In my view, a five-pronged strategy – in addition to a greater outlay of government funds -- can begin fixing things.
It includes these steps:
1)
The government should define a level of expected cyber resiliency and produce a methodology to protect it.
2)
The government should also help to create a clearing center for the implementation of best practices in grid security.
3)
In tandem with this, the feds should begin building a private/public sector partnership, initially by persuading the private sector to proactively innovate cybersecurity measures in concert with the government. In one step along these lines, the government has been awarding nearly $30 million in private sector grants to foment innovation and greater cybersecurity to protect the nation’s power grid, oil pipelines and other energy infrastructure.
4)
The government should also set standards of performance and hold industry accountable.
5)
Lastly, the government needs to form an industrial bank to provide long-term financing to utilities that need it. Many smaller utilities today have neither the financial nor technical resources to become secure without substantial help.

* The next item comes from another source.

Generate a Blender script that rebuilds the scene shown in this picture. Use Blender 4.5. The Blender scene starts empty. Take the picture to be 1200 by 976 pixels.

Another positive step – one already in place – is growing awareness of the imperative to not only improve infrastructure cyber defense but to do so expansively. This means better securing not just, say, airports and the energy grid, but also our elections.
To this end, scholars from Stanford University this month released a comprehensive strategy to protect the integrity and independence of U.S. elections.
Election Security also needs improvement
The report, “Securing American Elections,” draws in part on findings from Special Counsel Robert Mueller’s investigation into Russian government efforts to influence the 2016 presidential election, arguing that this was an attack on fundamental American values. The authors of the 108-page report, including former Facebook chief security officer Alex Stamos and Michael McFaul, U.S. ambassador to Russia during the Obama administration, have created 45 recommendations, ranging from securing voting systems and combating online disinformation campaigns to negotiating major election security standards.
In an ecosystem of both physical and digital connectivity, there will always be vulnerabilities. Breach or failure could be catastrophic. So successfully stifling breaches is essential. We need to do more via a public/private partnership because there is little room for error, threats are rising and heightened financial wherewithal is required. Let’s get moving once and for all.